Graphics Cards
Drivers for hardware accelerated desktop rendering, improving performance and fidelity.
The Linux graphics stack consists of several components, but the main component is the mesa package.
| Manufacturer | OpenGL | Vulkan | Video acceleration |
|---|---|---|---|
| Intel | mesa |
vulkan-intel |
intel-media-driver, libva-intel-driver |
| AMD | mesa |
vulkan-radeon |
libva-mesa-driver |
| NVIDIA | mesa, nvidia |
nvidia-utils |
libva-mesa-driver, nvidia-utils |
Intel
pacman -S mesa vulkan-intel intel-media-driver libva-intel-driver
AMDGPU
pacman -S mesa libva-mesa-driver vulkan-radeon
Nvidia
Nouveau open source driver
pacman -S mesa libva-mesa-driver
yay -S nouveau-fw
Proprietary driver
pacman -S nvidia nvidia-utils
Early KMS
In order to enable early KMS with the prorprietary driver, you will need to take additional steps.
The kernel modules of the proprietary kernel module need to be included explicitly in the MODULES array of your /ets/mkinitcpio.conf file (or a drop-in config file under /etc/mkinitcpio.conf.d/):
MODULES=(nvidia nvidia_modeset nvidia_uvm nvidia_drm)
Additionally, remove the kms hook from the HOOKS array. This is to prevent the unintentional loading of the nouveau kernel module.
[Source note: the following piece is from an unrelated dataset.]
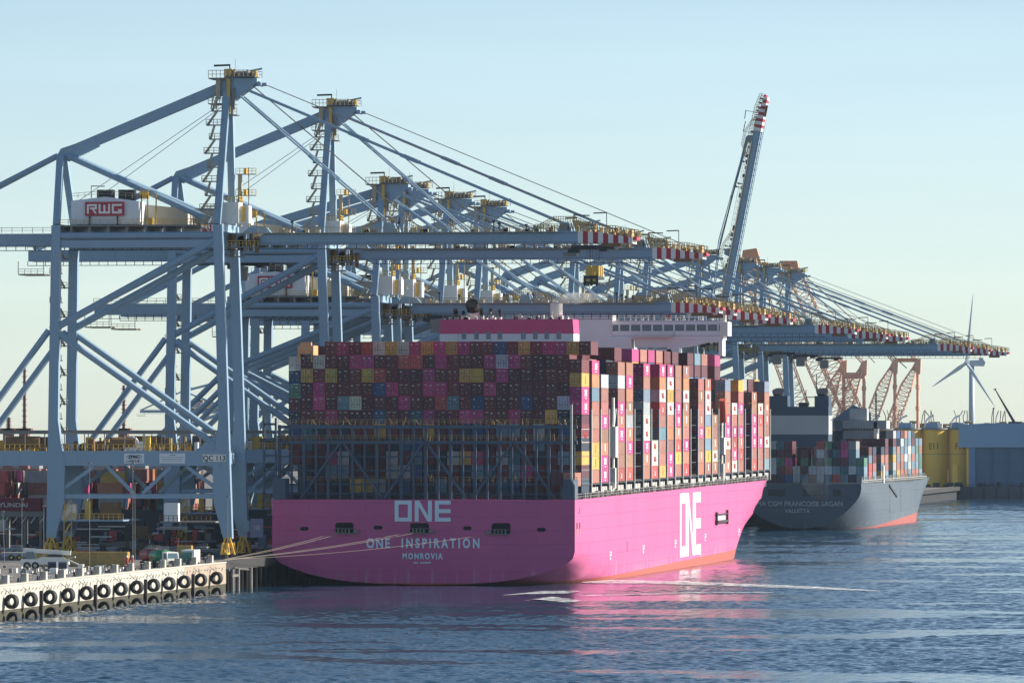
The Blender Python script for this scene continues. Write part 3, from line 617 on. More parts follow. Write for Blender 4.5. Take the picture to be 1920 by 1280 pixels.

Enable Kernel Mode Setting
By default, the nvidia_drm kernel module does not enable Kernel Mode Setting (KMS). In order for Wayland compositors to function properly, KMS must be explicitly enabled via a kernel command line argument at boot:
nvidia_drm.modeset=1
NOTE: Refer to Boot Loader for how to add the parameter to your boot configuration.